■ STATED GOAL ■
Find the line with "Generate a Blender" in the data below. Repeat it and every line after it up to the end, exactly, but drop the pictures.

[Rows from a 3D scene dataset]

################

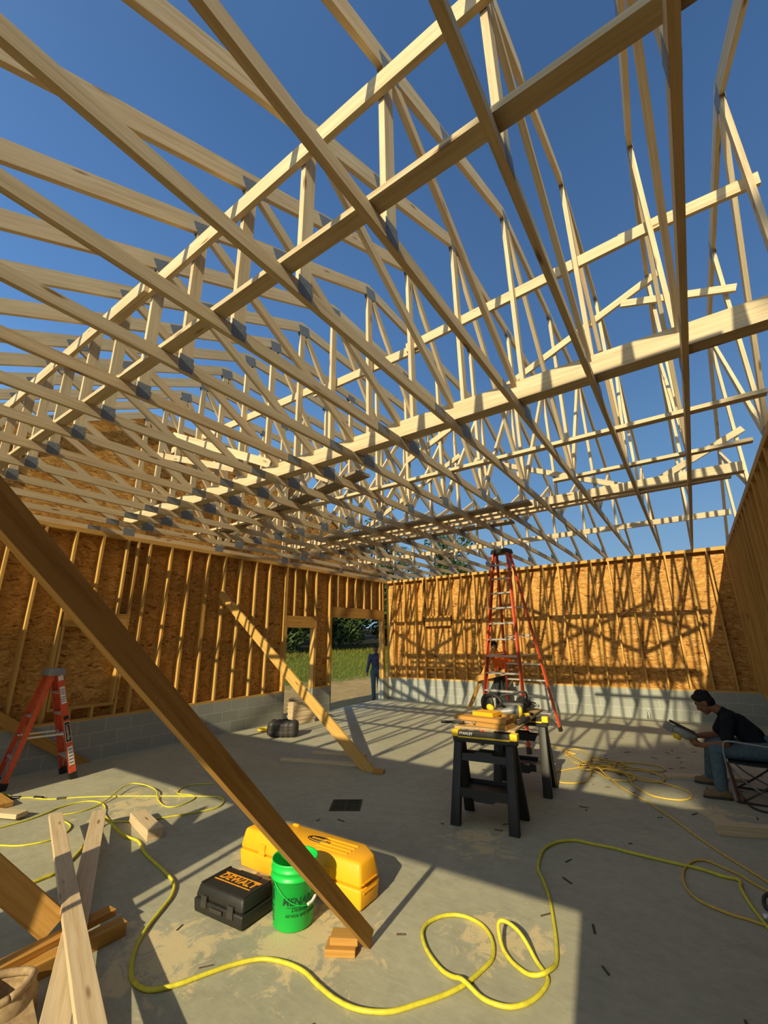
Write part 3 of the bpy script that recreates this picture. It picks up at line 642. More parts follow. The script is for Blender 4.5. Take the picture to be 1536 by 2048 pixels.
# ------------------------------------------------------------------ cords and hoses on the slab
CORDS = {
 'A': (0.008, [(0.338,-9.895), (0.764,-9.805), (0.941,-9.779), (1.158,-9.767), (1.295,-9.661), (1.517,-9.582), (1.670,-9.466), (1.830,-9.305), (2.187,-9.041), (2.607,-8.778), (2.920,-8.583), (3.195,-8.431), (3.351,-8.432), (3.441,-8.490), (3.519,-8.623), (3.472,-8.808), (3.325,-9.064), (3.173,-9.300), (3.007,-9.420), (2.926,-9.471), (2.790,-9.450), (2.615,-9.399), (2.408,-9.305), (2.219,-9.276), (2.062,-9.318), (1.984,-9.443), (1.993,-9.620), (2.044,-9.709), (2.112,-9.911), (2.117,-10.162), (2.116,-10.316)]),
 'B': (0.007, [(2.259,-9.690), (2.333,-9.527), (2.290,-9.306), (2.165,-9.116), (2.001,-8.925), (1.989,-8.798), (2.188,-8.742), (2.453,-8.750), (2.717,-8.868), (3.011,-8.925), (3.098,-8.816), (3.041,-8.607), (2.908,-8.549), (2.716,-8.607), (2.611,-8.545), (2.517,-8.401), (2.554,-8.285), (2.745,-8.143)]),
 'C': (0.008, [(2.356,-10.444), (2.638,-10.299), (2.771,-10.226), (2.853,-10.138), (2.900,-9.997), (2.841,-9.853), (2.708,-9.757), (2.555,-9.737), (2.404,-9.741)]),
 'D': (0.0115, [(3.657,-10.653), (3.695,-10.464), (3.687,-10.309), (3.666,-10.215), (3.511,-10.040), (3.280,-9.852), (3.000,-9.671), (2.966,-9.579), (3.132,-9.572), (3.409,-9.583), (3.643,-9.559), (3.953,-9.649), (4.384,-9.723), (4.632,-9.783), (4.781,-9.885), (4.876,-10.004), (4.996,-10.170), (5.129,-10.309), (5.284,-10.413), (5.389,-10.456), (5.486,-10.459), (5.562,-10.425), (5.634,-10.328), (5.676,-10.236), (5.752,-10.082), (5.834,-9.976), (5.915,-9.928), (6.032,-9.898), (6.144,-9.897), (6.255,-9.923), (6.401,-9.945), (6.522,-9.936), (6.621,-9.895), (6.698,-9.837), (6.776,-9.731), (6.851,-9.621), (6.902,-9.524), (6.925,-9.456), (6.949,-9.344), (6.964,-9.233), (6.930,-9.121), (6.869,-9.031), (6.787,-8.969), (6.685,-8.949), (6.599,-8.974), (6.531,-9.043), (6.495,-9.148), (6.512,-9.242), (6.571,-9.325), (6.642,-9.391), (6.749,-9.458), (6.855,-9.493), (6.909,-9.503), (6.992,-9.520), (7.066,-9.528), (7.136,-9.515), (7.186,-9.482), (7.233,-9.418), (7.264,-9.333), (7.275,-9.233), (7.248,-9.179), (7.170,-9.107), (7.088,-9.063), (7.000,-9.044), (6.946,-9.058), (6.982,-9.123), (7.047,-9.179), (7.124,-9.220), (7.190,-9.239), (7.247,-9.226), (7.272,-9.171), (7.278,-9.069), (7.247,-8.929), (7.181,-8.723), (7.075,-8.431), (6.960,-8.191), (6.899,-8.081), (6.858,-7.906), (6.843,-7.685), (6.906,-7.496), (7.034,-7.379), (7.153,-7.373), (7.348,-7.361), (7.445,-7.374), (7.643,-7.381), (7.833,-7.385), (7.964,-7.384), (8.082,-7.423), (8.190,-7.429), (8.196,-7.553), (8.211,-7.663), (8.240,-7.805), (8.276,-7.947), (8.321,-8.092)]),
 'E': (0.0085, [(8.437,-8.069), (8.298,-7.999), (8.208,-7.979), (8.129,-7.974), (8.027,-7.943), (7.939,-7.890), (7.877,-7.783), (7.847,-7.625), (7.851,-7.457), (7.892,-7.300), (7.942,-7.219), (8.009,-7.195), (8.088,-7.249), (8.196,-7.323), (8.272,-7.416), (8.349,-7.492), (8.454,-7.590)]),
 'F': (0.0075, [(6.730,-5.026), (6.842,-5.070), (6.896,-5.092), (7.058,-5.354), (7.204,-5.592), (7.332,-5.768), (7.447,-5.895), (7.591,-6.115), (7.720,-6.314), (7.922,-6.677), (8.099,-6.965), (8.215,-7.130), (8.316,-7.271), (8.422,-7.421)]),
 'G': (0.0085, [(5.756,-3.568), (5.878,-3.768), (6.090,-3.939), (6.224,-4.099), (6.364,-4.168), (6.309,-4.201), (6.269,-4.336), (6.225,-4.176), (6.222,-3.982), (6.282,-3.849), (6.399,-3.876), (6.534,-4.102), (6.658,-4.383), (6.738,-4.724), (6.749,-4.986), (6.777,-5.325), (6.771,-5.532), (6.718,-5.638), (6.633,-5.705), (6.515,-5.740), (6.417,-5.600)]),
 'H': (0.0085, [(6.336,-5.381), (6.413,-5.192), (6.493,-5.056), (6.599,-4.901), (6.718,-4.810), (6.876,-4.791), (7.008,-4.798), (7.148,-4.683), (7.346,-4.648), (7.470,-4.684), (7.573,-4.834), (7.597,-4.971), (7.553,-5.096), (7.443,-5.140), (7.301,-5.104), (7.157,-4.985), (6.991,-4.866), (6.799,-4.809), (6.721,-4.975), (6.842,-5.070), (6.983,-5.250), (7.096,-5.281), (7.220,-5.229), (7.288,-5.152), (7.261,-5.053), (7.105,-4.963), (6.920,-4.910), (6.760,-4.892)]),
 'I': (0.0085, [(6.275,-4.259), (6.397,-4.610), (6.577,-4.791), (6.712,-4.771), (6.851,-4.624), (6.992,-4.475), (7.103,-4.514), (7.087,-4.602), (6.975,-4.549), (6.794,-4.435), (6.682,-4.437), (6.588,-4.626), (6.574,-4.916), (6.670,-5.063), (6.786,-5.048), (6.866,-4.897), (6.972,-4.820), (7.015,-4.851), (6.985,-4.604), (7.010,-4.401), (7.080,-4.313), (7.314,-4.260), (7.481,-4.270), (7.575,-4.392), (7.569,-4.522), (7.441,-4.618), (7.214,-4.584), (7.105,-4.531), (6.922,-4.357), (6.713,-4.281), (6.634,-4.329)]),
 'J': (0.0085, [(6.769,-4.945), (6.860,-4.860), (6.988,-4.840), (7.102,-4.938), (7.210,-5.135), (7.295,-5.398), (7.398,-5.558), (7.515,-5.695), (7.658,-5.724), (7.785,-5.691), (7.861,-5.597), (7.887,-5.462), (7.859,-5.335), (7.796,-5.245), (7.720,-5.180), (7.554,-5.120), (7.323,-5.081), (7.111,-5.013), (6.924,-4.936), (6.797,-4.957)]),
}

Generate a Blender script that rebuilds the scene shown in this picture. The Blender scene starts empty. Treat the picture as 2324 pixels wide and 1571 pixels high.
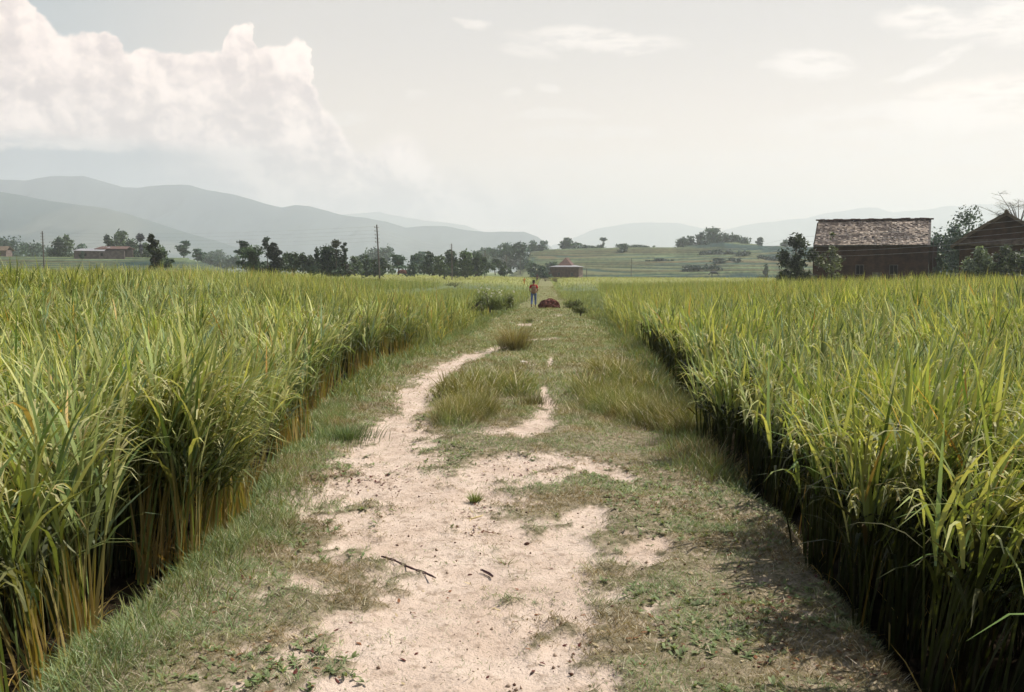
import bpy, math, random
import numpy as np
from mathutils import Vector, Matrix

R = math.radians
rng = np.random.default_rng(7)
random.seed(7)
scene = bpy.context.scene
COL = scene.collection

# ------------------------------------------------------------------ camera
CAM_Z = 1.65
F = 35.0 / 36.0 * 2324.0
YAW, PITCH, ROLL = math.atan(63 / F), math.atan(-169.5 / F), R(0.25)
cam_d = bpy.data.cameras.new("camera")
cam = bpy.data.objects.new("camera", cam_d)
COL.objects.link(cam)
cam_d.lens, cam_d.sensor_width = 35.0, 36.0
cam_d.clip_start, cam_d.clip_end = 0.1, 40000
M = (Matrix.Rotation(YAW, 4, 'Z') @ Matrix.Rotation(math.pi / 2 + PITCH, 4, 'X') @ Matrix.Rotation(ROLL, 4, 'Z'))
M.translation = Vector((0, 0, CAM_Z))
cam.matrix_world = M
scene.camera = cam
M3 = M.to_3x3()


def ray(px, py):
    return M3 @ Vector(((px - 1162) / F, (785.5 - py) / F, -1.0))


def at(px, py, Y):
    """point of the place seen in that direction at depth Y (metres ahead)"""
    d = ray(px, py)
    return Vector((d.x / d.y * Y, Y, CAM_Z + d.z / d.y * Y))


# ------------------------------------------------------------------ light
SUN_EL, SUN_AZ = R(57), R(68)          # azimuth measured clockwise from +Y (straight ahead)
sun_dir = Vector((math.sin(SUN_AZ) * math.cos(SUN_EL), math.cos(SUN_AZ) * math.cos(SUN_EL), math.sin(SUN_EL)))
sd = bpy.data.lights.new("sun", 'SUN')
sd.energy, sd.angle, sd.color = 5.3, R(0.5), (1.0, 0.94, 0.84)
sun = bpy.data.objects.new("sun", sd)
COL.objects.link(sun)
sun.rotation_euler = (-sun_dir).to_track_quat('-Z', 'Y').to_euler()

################

■ FINISHED TASK ■
Generate a Blender script that rebuilds the scene shown in this picture. The Blender scene starts empty. Treat the picture as 2324 pixels wide and 1571 pixels high.
import bpy, math, random
import numpy as np
from mathutils import Vector, Matrix

R = math.radians
rng = np.random.default_rng(7)
random.seed(7)
scene = bpy.context.scene
COL = scene.collection

# ------------------------------------------------------------------ camera
CAM_Z = 1.65
F = 35.0 / 36.0 * 2324.0
YAW, PITCH, ROLL = math.atan(63 / F), math.atan(-169.5 / F), R(0.25)
cam_d = bpy.data.cameras.new("camera")
cam = bpy.data.objects.new("camera", cam_d)
COL.objects.link(cam)
cam_d.lens, cam_d.sensor_width = 35.0, 36.0
cam_d.clip_start, cam_d.clip_end = 0.1, 40000
M = (Matrix.Rotation(YAW, 4, 'Z') @ Matrix.Rotation(math.pi / 2 + PITCH, 4, 'X') @ Matrix.Rotation(ROLL, 4, 'Z'))
M.translation = Vector((0, 0, CAM_Z))
cam.matrix_world = M
scene.camera = cam
M3 = M.to_3x3()


def ray(px, py):
    return M3 @ Vector(((px - 1162) / F, (785.5 - py) / F, -1.0))


def at(px, py, Y):
    """point of the place seen in that direction at depth Y (metres ahead)"""
    d = ray(px, py)
    return Vector((d.x / d.y * Y, Y, CAM_Z + d.z / d.y * Y))


# ------------------------------------------------------------------ light
SUN_EL, SUN_AZ = R(57), R(68)          # azimuth measured clockwise from +Y (straight ahead)
sun_dir = Vector((math.sin(SUN_AZ) * math.cos(SUN_EL), math.cos(SUN_AZ) * math.cos(SUN_EL), math.sin(SUN_EL)))
sd = bpy.data.lights.new("sun", 'SUN')
sd.energy, sd.angle, sd.color = 5.3, R(0.5), (1.0, 0.94, 0.84)
sun = bpy.data.objects.new("sun", sd)
COL.objects.link(sun)
sun.rotation_euler = (-sun_dir).to_track_quat('-Z', 'Y').to_euler()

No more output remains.